What Affects the Installation of Solar Panels?

Since solar panels are heavily contingent on the amount of sun the panel receives, there are a few situations that can greatly affect the installation and continued efficiency of your solar panels.

  • Location: Since solar panels rely on the sun the location of your solar panels needs to have a lot of sunlight for the majority of the day.
  • Temperature: If it is too hot, over time, this will break the solar panels down, making them less effective.
  • Debris: Low hanging tree branches or debris that covers solar panels for any length of time diminishes the effectiveness of your solar panels.  

Financing Solar Panels

While there are different solar panels and most states have a host of companies to choose from, the option to finance solar panels is usually a major deciding factor in your personalized final cost.

Of course, it would be nice to pay for your solar panel installation out of pocket; which would give you the lifetime of the solar panels to recoup your investment and enjoy the benefits of lower monthly bills. Yet, in this financial climate, even with the cost of solar panels steadily declining, it is not feasible for many Americans to buy solar panels outright. 

Therefore, you have a couple of financing options: 

PACE (Property Assessed Clean Energy) Financing: This type of financing is only presently available in California, Florida, and Missouri but PACE claims that as of 2019, over 200,000 homeowners have made $5 billion in energy efficiency and other improvements to their homes through this financing method.

Loan: Depending on the state you live in, there are many different “solar loan” options throughout various lending agencies. Some people even have the option to refinance their home, while adding the solar power bill to the refinanced mortgage. 

Solar Power Purchase Agreement: This is an interesting option, as it offers little to no cost to you but it is not a straight lease. Instead, it is a purchase agreement that typically ranges from 10 to 25 years. With a PPA, you (the customer) will receive the benefit of solar, while the developer receives the tax incentives and other opportunities available for renewable energy. 

What are the Expectations of Solar Panels?

Solar panels are extremely durable and if they are well maintained, they will maintain at least 80% of their efficiency for 25-30 years. It is accepted throughout the solar energy community that solar panels lose 0.5% to 1% of their efficiency every year. While this might sound like a dealbreaker, you likely will not even notice the difference in efficiency from year to year.

Plus, just because the solar panels break down does not mean that they are useless.
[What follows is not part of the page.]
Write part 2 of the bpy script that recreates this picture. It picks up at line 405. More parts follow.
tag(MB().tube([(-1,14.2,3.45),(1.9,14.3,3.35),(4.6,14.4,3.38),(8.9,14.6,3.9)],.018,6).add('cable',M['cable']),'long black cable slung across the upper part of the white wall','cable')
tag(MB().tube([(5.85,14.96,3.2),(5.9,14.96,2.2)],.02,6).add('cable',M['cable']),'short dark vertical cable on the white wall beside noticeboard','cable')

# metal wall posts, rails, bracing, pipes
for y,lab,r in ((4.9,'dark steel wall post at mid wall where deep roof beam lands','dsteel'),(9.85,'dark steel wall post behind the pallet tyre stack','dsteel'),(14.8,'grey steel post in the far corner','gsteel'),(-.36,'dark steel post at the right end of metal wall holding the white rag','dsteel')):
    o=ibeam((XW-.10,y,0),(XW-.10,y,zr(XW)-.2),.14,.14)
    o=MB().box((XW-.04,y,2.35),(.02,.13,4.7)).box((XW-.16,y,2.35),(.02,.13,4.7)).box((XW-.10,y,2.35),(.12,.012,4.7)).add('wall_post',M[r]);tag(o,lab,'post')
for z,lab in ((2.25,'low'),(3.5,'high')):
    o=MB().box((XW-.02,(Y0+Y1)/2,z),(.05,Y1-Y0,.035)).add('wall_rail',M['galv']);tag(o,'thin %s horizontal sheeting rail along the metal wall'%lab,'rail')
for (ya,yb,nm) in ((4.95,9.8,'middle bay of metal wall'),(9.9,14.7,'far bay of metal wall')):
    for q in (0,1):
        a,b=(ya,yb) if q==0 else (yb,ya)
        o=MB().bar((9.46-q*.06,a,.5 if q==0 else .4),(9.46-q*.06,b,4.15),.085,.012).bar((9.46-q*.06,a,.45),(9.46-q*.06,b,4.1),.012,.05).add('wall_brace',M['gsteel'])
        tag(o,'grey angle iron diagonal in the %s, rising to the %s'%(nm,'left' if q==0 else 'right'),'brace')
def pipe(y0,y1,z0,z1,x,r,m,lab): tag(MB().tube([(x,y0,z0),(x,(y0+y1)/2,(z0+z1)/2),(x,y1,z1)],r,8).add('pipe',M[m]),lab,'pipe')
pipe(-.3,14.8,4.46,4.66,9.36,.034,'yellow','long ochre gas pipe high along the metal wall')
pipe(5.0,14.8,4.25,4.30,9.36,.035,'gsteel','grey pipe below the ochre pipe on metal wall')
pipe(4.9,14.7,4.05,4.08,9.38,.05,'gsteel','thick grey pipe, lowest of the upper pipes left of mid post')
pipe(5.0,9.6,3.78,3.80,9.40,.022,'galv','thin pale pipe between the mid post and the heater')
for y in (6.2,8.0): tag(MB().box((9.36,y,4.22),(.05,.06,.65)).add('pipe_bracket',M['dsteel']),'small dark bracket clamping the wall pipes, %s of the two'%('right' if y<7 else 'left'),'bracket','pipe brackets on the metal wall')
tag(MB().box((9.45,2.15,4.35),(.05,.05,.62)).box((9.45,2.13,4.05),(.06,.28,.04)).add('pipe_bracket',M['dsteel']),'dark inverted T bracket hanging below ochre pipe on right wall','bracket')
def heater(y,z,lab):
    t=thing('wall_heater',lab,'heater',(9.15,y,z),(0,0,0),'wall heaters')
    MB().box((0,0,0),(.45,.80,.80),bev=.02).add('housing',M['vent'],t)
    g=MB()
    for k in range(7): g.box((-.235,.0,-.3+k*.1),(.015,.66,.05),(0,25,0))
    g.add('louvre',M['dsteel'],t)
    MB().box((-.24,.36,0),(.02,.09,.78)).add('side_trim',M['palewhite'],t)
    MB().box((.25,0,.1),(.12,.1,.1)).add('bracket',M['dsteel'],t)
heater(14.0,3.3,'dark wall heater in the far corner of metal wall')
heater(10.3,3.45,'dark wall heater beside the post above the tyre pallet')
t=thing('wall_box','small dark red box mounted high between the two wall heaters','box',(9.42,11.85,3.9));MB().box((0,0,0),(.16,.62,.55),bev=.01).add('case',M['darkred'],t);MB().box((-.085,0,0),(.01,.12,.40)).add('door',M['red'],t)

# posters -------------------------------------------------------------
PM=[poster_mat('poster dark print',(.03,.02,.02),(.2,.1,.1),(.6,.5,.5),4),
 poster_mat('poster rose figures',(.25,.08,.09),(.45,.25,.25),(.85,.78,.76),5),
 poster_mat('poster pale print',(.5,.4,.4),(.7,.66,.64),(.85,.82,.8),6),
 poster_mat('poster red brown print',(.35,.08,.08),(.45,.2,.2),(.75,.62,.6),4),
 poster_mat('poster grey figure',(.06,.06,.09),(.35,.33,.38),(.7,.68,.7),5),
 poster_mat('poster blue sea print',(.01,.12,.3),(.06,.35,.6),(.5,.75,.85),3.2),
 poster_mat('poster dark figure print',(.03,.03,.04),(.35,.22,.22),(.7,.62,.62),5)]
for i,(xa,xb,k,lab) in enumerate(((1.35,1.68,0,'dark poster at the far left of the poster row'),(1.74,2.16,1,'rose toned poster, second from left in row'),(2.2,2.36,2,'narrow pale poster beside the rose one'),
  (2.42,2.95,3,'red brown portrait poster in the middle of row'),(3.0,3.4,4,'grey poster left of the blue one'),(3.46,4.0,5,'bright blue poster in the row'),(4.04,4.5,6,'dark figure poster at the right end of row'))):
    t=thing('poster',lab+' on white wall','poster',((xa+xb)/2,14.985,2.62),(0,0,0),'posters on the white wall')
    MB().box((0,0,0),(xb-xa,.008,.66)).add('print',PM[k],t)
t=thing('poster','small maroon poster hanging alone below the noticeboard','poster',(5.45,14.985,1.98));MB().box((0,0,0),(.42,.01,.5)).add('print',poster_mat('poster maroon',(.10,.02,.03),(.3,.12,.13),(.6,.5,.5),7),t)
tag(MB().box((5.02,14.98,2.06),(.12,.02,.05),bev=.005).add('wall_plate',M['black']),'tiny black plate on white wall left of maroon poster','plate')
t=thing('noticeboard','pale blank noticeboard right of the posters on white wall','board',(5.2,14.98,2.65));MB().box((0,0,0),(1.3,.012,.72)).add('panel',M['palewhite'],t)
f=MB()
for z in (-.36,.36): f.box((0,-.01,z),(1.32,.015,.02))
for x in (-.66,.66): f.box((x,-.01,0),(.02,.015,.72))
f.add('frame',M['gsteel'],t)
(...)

In fact, there are some experts that believe solar panels can last, effectively for longer than 30 years. The reason even the experts are not sure of exactly how long solar panels will last is that solar panel technology as we know it is still new. There are not many 25-30-year-old solar panels out there and even those that are available are not nearly as effective as the solar panels that are being installed today. 

In summation, the cost of solar panels is hard to pin down, due to the multiple factors, both having to do with the process itself and your personal situation. The good news is that if you are considering switching to solar panels, with all the tax credits and possible cash rebates, now is the time to act. Solar panels and energy are only going to grow but getting in on it while it is still new could offer you a plethora of benefits. Not to mention, you are helping the planet’s sustainability, which really should be a good enough reason to consider solar panels by itself.